We’ll now build the stored procedure which will utilize a CROSS JOIN to fire off the fn_GetCorrelation function against all possible two-security combinations very easily. 

The procedure will then perform a dynamic pivot and a self CROSS JOIN to calculate the correlation for all possible security combinations and lay them out in a matrix(please note that I used Andras Belokosztolszki’s fantastic dynamic pivot method, which is explained here).
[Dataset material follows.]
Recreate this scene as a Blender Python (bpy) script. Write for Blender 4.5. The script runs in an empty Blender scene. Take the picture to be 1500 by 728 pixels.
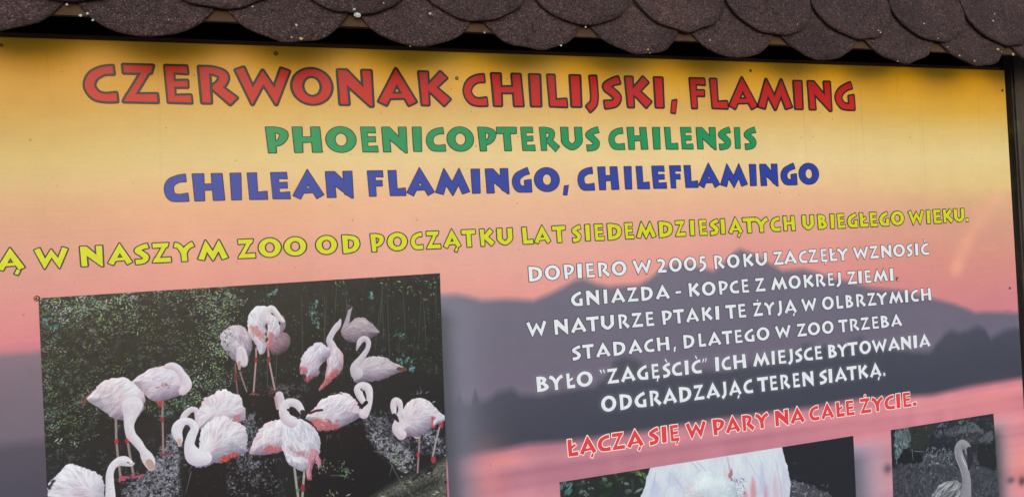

The dynamic pivot is required in order to accommodate a variable number of input securities as columns in the output:

IF EXISTS (SELECT * FROM sys.objects WHERE object_id = OBJECT_ID(N'[dbo].[uspGetCorrMatrix]') AND type in (N'P', N'PC'))
  DROP PROCEDURE [dbo].[uspGetCorrMatrix]
GO
CREATE PROC [dbo].[uspGetCorrMatrix] 
  @Tickers TickerListType READONLY, 
  @DateStart NVARCHAR(10), 
  @DateEnd NVARCHAR(10)
AS
DECLARE @Sql NVARCHAR(MAX),
        @Columns NVARCHAR(MAX)
SELECT @Columns = COALESCE(@Columns + ',','') + QUOTENAME(TICKER)
 FROM
  (SELECT DISTINCT ticker
    FROM @tickers) AS Columns
 ORDER BY Columns.ticker
--select @Columns
--select * FROM @Tickers
set @SQL = '
SELECT CorrMatrix,
' + @Columns + '
FROM
(
select CorrMatrix = a.TICKER, Ticker2 = b.TICKER,
Corr = dbo.fnGetCorrelation(a.TICKER, b.TICKER, ''' + @DateStart + ''', ''' + @DateEnd + ''')
from @Tick a CROSS JOIN @Tick b
)
AS SourceTable
PIVOT
(
SUM(Corr)
FOR Ticker2 IN (' + @Columns +')
) AS PivotTable '
EXEC sp_executesql @SQL, N'@tick TickerListType readonly', @Tickers
GO

Let’s now fire off the procedure by first populating a TVP with a set of tickers:

DECLARE @tick AS TickerListType
INSERT INTO @tick (TICKER)
 VALUES 
 ('CAR1'),
 ('DRG1'),
 ('GLD1'),
 ('OIL1'),
 ('RTL1')
EXEC uspGetCorrMatrix @Tick, @DateStart = '01/01/2011', @DateEnd = '03/31/2011';

The output is as follows:

Please use caution in utilizing this code against a large number of tickers over a long period as the query cost increases exponentially as we add additional tickers.